Continuing from Part 2……(Click here to start at Part 1)

Secondly, we must not embitter or provoke our children.

Some parental actions and behaviors serve absolutely no purpose, and result only in an upset child. I was  a horse trainer for years, and in the horse-world, we have a saying. “A horse is always learning—whether you intend to be teaching or not!” I think the same principle applies to children. Younger children in particular are like little sponges, soaking in everything we do as parents. They watch, imitate, try to understand, and generally want to please and be like us.

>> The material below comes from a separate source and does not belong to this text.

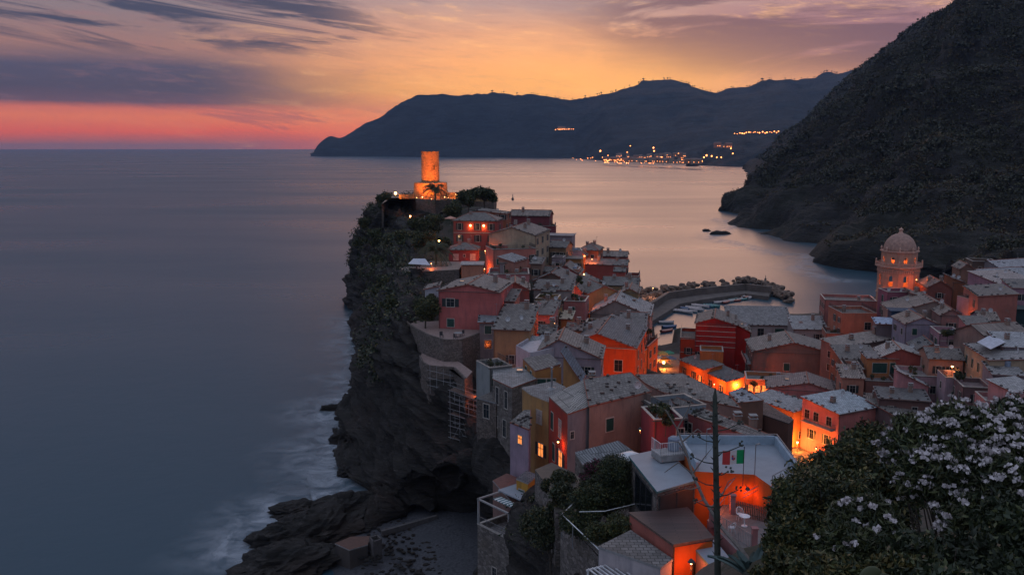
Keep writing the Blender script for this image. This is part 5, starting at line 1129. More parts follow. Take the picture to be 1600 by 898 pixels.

Whether in jest, or unintentionally, it is all too easy to set our children up for failure and frustration. I have seen mothers threaten discipline several times in a row, just to throw up their hands and surrender a battle (which never should have been a battle to begin with). I have witnessed playful fathers tease their children to the point of tears, because the child could not understand the game being played. I have seen parents belittle their children in public, rather than lovingly instruct them. I have personally, though unintentionally, expected my children to do things without properly instructing them first, setting them up for discouragement. Not only does this not teach my children responsibility, but it quickly discourages them from even trying.

Children gain absolutely nothing from these situations. Yet, because they are always watching, trying to understand, and trying to learn, they are very likely to become upset by the resulting negative and confusing feelings. Now, don’t get me wrong. I am not saying we should not joke around and play with our children. I am trying to emphasize going overboard, or acting above the child’s level of understanding. While whole-hearted fun play can result in positive memories and even life lessons when done appropriately, inappropriate actions on a parent’s part can result in long-lasting negative memories. I believe that is why the Bible cautions us against it.

Colossians 3:21 says “Fathers, do not embitter your children, or they will become discouraged.” Ephesians 6:4 commands, “Fathers, do not exasperate your children, instead, bring them up in the training and instruction of the Lord.” By combining Christian love with an attentiveness to the lessons we are teaching our children, we are developing a solid and wholesome environment for our children to help our children learn the lessons we want them to retain.